It has had a few updates since, then but I cannot vouch for its accuracy.
It doesn't cover audits per sé, but I feel there is important information that is tangentially related, since security audits become kind of moot if some of the items mentioned are true (i.e. CIA funding and US govt. tactics).
Full disclosure, I still use Signal for a family group chat. I have very little economic value, thus my threat model is minimal. It mentions cats several times. I neither have cats, nor interact with them frequently enough to warrant their inclusion in a threat model.
Lack of detailed audits...only in this case specifically...does not imply lack of security and/or privacy.
The protocol that Signal uses, which is in fact firmly audited with no major problematic findings, plus the fact the client is OSS is generally enough to lower any concerns.
The server side software in production for Signal.orgis not OSS. It will not be.
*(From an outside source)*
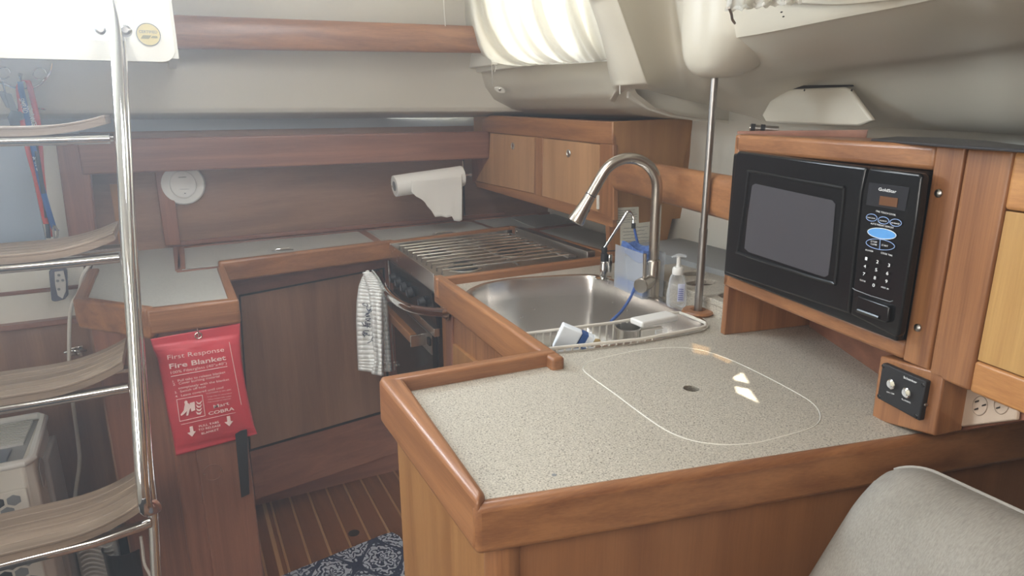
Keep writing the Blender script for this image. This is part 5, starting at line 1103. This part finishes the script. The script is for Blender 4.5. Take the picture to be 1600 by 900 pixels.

You are required to trust the server to use Signal; because the protocol and the client renders it factually impossible for the server to spy on your messages. The server cannot read messages; or even connect who is messaging who if the correct client settings are used. (Sealed Sender).
Non-OS stats software in general is not automatically lacking in privacy or security, particularly not in this case where the affected software does interact only with software that is verifiably open-source and trustworthy in general due to the protocols and how they are implemented correctly in a verifiable manner.
Both signal and molly are considered safe, a lot of apps use the same protocol as signal, most risk come from messages leaks before the encryprion happens.
Unfortunately, I'm not aware if they did external audits, but both codes are available in github.